The BJP government steamrollered the Gujarat Irrigation and Drainage Bill 2013 in the Assembly on February 27, despite stiff resistance from the Congress and Keshubhai Patel’s Gujarat Parivartan Party (GPP).

Even the Bharatiya Kisan Sangh, famers’ wing of the sangh parivar, is opposed to the Bill, saying farmers have no option other than sinking tubewells for water requirements. As many as 17 out of the 26 districts in the State are suffering drought conditions.

The Bill seeks to regulate sinking of borewells on any agricultural land along with use of groundwater available from it. Violators will be punished with imprisonment up to six months and a fine of Rs 10,000.

The Congress made a representation to the Governor that the Bill was against farmers’ interests.

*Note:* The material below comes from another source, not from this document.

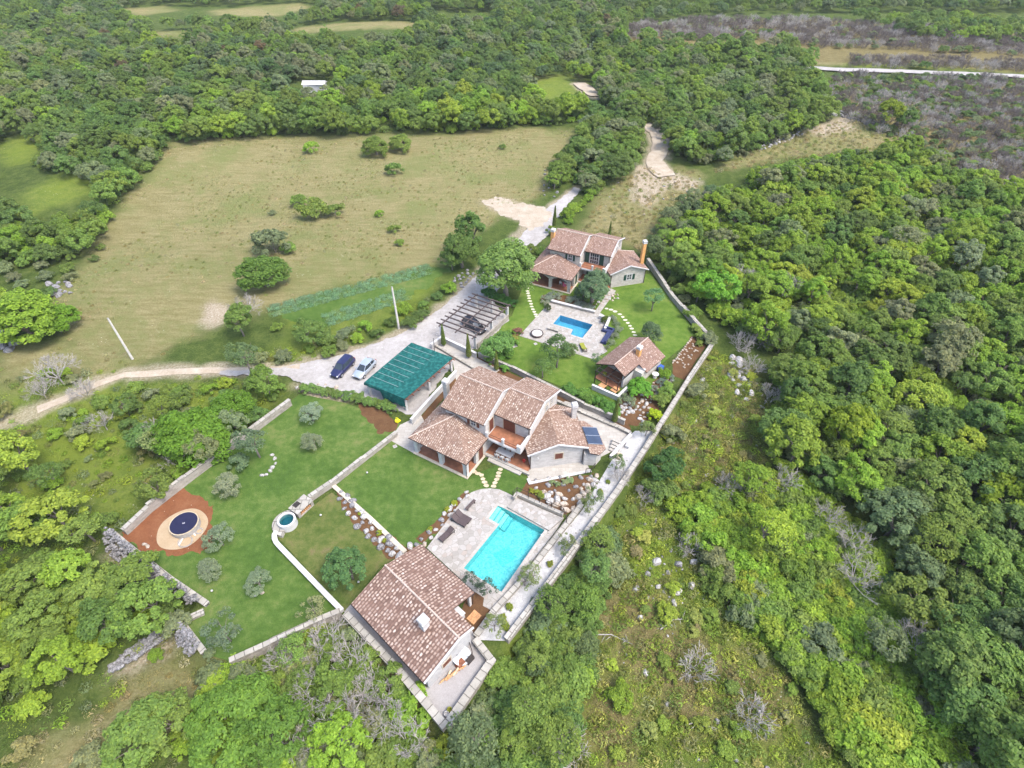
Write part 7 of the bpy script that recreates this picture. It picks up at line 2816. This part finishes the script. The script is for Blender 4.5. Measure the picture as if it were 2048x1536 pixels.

The GPP organised State-wide protests against the “draconian” measure.

The law will replace the 134-year-old Gujarat Irrigation Act 1879 that permitted sinking of borewells if the depth exceeded 45 metres.

The new Bill is also tough on use of groundwater from wells or bores for irrigation. “It is shocking that the Bill vests canal officers with powers to inspect any land to check for violations,” GPP leader Gordhan Jhadaphia told The Hindu.

Any farmer owning cultivable land within 200 metres of a canal will have to pay for its water reaching his fields by percolation, leakage, surface flow or by means of a well dug from the canal.

Gujarat Bharatiya Kisan Sangh chief Maganbhai Patel said: “Though regulating water consumption is important in the water-starved State, this Bill has been passed in haste.” He said farmers especially in agriculture-dominated and water-scarce Saurashtra, Kutch and North Gujarat had no source other than borewells to meet their water requirements.

“All irrigation projects, including the ambitious Sardar Sarovar Narmada Project, are originally envisaged for irrigation but as it has happened in Gujarat, they end up getting milked by urban centres and industrial houses,” says Kanubhai Patel, who heads the Gujarat Farmers-Power Consumers Association.